It may no longer be named after the inventor of radio, but Montreal-based avionics specialist CMC Electronics is proud of its 108-year history in the field of communications and six decades in cockpit technology.

As far as the future is concerned, president Greg Yeldon is also content with the company's strategic course, which sees it tapping growth markets in emerging regions and the burgeoning retrofit market for ageing commercial and military types.

The one-time Canadian Marconi Company sees itself as nicely positioned, with revenues split equally between civil and military customers - "very effective in a cyclical business", says Yeldon - and roughly 60/40 between retrofit and original equipment.

Contracts range from refitting the cockpits on 23 Lockheed Martin C-130s for the Royal Saudi Arabian Air Force (RSAF), to supplying its avionics suite as original equipment on the Beechcraft T-6B trainer. It has also had success installing new flight management systems in Boeing 747 Classics and is turning its attention to Airbus A300s.

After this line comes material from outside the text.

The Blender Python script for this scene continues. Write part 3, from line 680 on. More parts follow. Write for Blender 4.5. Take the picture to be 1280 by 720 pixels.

"We have a lot going on, a lot of irons in the fire," says Yeldon, who joined the subsidiary of the US-based Esterline Corporation in 2009 and reorganised the company into two fields of activity: manufacturing its own cockpit products such as GPS navigation and enhanced vision systems, and integrating packages of its own and others' technology.

A "key discriminator" in CMC's approach when it comes to systems integration is that it has a neutral approach to the technology it uses, he says.

"We are very flexible in terms of our offering. We ask the customer what they want. It's the customer's solution, not ours. For instance, with the RSAF C-130s, 80% of the cockpit is made by other manufacturers. On the other hand, with the T-6s, 80% of the content is ours," says Yeldon.

P38A300-DHL
©Flightglobalimages.com 
A300 cockpit retrofits are an opportunity

Niche areas

There are opportunities in the domestic defence markets of Canada and the USA - CMC has facilities in Chicago, as well as Montreal and Ottawa. These include the US T-X advanced trainer requirement, where likely bidders Alenia Aermacchi, BAE Systems and Korea Aerospace Industries will need to install local content. However, much of CMC's potential lies in more niche areas: new military markets and in general aviation. "We are expanding our reach into Russia, Brazil, China and India," says Yeldon.

Last year Esterline, which bought CMC from its private equity owners in 2007, acquired the licence to use SmartDeck integrated cockpit technology from L-3. Yeldon says it will allow CMC to "leverage into the higher end of Part 23 [general aviation aircraft] such as King Airs. There are plenty of aircraft out there with life left in the airframes but opportunities to update the cockpits," he says.